Wild Oats shaved more than an hour off the previous record set by Nokia in 1999 when it entered Hobart's Constitution Dock.
The 30m yacht, only launched earlier this month, completed the bluewater classic about an hour and 16 minutes ahead of nearest rival Alfa Romeo of New Zealand.
The victory puts Wild Oats in the running for a handicap win, potentially making it the first yacht since the inaugural race in 1945 to take out the treble of line honours, race record and handicap win.
Third across the line was the Australian supermaxi Skandia, skippered by Grant Wharrington. Fourth was another supermaxi, Konica Minolta, skippered by New Zealander Stewart Thwaites.
Accompanied to the finish line by a large flotilla of spectator craft, Wild Oats finished the 628-nautical mile race in one day, 18 hours, 40 minutes and 10 seconds to beat Nokia's record by one hour, seven minutes and 52 seconds.
Record win
Lighter than expected winds kept the yacht off record time in the early stages of the race, which began in Sydney on Monday, but skipper Mark Richards said tactical decisions were crucial in the first night.
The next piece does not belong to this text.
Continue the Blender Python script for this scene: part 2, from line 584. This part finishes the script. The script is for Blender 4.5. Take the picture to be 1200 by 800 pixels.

"The race for line honours was decided on the first night at sea," he said, calling it a fantastic win.
"We knew this was a downhill race and that we'd be very, very hard to beat," he said.
Richards said the race was largely plain sailing except when the mainsail blew out entering the Derwent River about five nautical miles from the finish.
"The toughest part of the bloody race was the last," he told reporters.
"We thought it was just too easy going the whole way here and something had to go wrong and it did.
"It doesn't matter. We still finished and broke the record."
Wild Oats led the fleet out of Sydney Harbour on Boxing Day but was briefly overtaken by Alfa Romeo before regaining the lead.
Richards put the victory down to his team's tactic of hugging the coast, while Alfa Romeo went offshore in search of stronger winds.
"A great game plan -- we stuck to it and it worked," he said.
Alfa Romeo's skipper Neville Crichton admitted that the decision to look for wind offshore cost him dearly.
"They (Wild Oats) did a good job and I think carried all the fresh breeze with them and we were playing catch-up all the way," he said.
The 85-strong fleet had only one withdrawal, the German entry Conergy, in contrast to last year, when almost half the comptitors retired in rough conditions, and to 1998, when six sailors drowned in mountainous seas.